--- DATA SEGMENT ---

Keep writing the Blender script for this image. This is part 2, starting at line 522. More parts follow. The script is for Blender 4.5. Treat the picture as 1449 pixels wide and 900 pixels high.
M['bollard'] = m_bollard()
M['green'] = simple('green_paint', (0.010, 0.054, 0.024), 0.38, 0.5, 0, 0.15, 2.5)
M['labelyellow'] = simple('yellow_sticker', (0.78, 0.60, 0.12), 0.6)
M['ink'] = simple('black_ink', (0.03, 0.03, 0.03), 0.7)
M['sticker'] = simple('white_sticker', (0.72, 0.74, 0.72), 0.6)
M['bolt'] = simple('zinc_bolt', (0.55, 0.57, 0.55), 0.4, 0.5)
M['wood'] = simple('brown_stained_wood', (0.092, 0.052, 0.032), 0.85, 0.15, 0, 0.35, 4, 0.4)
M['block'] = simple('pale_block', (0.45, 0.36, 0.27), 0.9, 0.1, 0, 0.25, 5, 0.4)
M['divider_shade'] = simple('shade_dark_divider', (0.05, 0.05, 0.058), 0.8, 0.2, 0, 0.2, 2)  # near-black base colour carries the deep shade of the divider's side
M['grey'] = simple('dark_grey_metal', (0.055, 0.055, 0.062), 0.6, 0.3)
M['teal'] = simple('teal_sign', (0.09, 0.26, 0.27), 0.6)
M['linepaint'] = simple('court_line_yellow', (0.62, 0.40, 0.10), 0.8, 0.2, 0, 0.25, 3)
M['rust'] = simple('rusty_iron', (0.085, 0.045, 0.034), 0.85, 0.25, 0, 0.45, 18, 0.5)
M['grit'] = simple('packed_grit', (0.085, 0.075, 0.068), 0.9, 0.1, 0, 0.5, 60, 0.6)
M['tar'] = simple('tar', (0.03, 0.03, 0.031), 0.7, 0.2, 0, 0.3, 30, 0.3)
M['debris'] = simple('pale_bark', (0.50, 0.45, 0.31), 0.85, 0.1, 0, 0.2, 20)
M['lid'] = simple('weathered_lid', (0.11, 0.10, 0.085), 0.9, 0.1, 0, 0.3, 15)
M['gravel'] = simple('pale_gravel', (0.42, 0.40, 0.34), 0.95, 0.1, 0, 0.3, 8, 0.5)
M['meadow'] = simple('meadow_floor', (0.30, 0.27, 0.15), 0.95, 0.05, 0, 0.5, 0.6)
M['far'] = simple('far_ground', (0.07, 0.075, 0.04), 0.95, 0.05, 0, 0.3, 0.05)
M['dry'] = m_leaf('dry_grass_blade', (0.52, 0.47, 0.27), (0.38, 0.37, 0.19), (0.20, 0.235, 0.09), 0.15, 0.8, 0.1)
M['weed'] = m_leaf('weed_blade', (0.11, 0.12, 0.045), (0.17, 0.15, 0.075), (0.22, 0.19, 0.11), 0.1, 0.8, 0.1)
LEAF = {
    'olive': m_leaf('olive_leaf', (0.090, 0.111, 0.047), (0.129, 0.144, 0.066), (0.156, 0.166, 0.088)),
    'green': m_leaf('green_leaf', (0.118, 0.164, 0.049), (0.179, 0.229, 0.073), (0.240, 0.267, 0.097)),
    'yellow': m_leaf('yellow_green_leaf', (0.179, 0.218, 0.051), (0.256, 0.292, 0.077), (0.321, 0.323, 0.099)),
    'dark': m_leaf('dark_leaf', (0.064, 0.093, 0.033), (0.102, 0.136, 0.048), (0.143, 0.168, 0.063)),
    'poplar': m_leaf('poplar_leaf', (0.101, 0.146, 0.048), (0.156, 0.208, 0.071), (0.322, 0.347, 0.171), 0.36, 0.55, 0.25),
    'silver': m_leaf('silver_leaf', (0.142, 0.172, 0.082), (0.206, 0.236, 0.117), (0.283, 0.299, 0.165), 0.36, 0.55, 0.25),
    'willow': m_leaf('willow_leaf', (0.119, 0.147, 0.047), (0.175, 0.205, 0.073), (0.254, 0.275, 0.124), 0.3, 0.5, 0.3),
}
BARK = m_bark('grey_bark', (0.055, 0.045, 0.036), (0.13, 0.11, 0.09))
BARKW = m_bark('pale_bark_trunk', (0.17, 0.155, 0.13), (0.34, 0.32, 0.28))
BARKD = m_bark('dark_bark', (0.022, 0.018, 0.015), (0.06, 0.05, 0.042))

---

■ THE PROBLEM: Please output the complete data exactly.

■ SOLUTION TO THE EXERCISE:
Keep writing the Blender script for this image. This is part 2, starting at line 522. More parts follow. The script is for Blender 4.5. Treat the picture as 1449 pixels wide and 900 pixels high.
M['bollard'] = m_bollard()
M['green'] = simple('green_paint', (0.010, 0.054, 0.024), 0.38, 0.5, 0, 0.15, 2.5)
M['labelyellow'] = simple('yellow_sticker', (0.78, 0.60, 0.12), 0.6)
M['ink'] = simple('black_ink', (0.03, 0.03, 0.03), 0.7)
M['sticker'] = simple('white_sticker', (0.72, 0.74, 0.72), 0.6)
M['bolt'] = simple('zinc_bolt', (0.55, 0.57, 0.55), 0.4, 0.5)
M['wood'] = simple('brown_stained_wood', (0.092, 0.052, 0.032), 0.85, 0.15, 0, 0.35, 4, 0.4)
M['block'] = simple('pale_block', (0.45, 0.36, 0.27), 0.9, 0.1, 0, 0.25, 5, 0.4)
M['divider_shade'] = simple('shade_dark_divider', (0.05, 0.05, 0.058), 0.8, 0.2, 0, 0.2, 2)  # near-black base colour carries the deep shade of the divider's side
M['grey'] = simple('dark_grey_metal', (0.055, 0.055, 0.062), 0.6, 0.3)
M['teal'] = simple('teal_sign', (0.09, 0.26, 0.27), 0.6)
M['linepaint'] = simple('court_line_yellow', (0.62, 0.40, 0.10), 0.8, 0.2, 0, 0.25, 3)
M['rust'] = simple('rusty_iron', (0.085, 0.045, 0.034), 0.85, 0.25, 0, 0.45, 18, 0.5)
M['grit'] = simple('packed_grit', (0.085, 0.075, 0.068), 0.9, 0.1, 0, 0.5, 60, 0.6)
M['tar'] = simple('tar', (0.03, 0.03, 0.031), 0.7, 0.2, 0, 0.3, 30, 0.3)
M['debris'] = simple('pale_bark', (0.50, 0.45, 0.31), 0.85, 0.1, 0, 0.2, 20)
M['lid'] = simple('weathered_lid', (0.11, 0.10, 0.085), 0.9, 0.1, 0, 0.3, 15)
M['gravel'] = simple('pale_gravel', (0.42, 0.40, 0.34), 0.95, 0.1, 0, 0.3, 8, 0.5)
M['meadow'] = simple('meadow_floor', (0.30, 0.27, 0.15), 0.95, 0.05, 0, 0.5, 0.6)
M['far'] = simple('far_ground', (0.07, 0.075, 0.04), 0.95, 0.05, 0, 0.3, 0.05)
M['dry'] = m_leaf('dry_grass_blade', (0.52, 0.47, 0.27), (0.38, 0.37, 0.19), (0.20, 0.235, 0.09), 0.15, 0.8, 0.1)
M['weed'] = m_leaf('weed_blade', (0.11, 0.12, 0.045), (0.17, 0.15, 0.075), (0.22, 0.19, 0.11), 0.1, 0.8, 0.1)
LEAF = {
    'olive': m_leaf('olive_leaf', (0.090, 0.111, 0.047), (0.129, 0.144, 0.066), (0.156, 0.166, 0.088)),
    'green': m_leaf('green_leaf', (0.118, 0.164, 0.049), (0.179, 0.229, 0.073), (0.240, 0.267, 0.097)),
    'yellow': m_leaf('yellow_green_leaf', (0.179, 0.218, 0.051), (0.256, 0.292, 0.077), (0.321, 0.323, 0.099)),
    'dark': m_leaf('dark_leaf', (0.064, 0.093, 0.033), (0.102, 0.136, 0.048), (0.143, 0.168, 0.063)),
    'poplar': m_leaf('poplar_leaf', (0.101, 0.146, 0.048), (0.156, 0.208, 0.071), (0.322, 0.347, 0.171), 0.36, 0.55, 0.25),
    'silver': m_leaf('silver_leaf', (0.142, 0.172, 0.082), (0.206, 0.236, 0.117), (0.283, 0.299, 0.165), 0.36, 0.55, 0.25),
    'willow': m_leaf('willow_leaf', (0.119, 0.147, 0.047), (0.175, 0.205, 0.073), (0.254, 0.275, 0.124), 0.3, 0.5, 0.3),
}
BARK = m_bark('grey_bark', (0.055, 0.045, 0.036), (0.13, 0.11, 0.09))
BARKW = m_bark('pale_bark_trunk', (0.17, 0.155, 0.13), (0.34, 0.32, 0.28))
BARKD = m_bark('dark_bark', (0.022, 0.018, 0.015), (0.06, 0.05, 0.042))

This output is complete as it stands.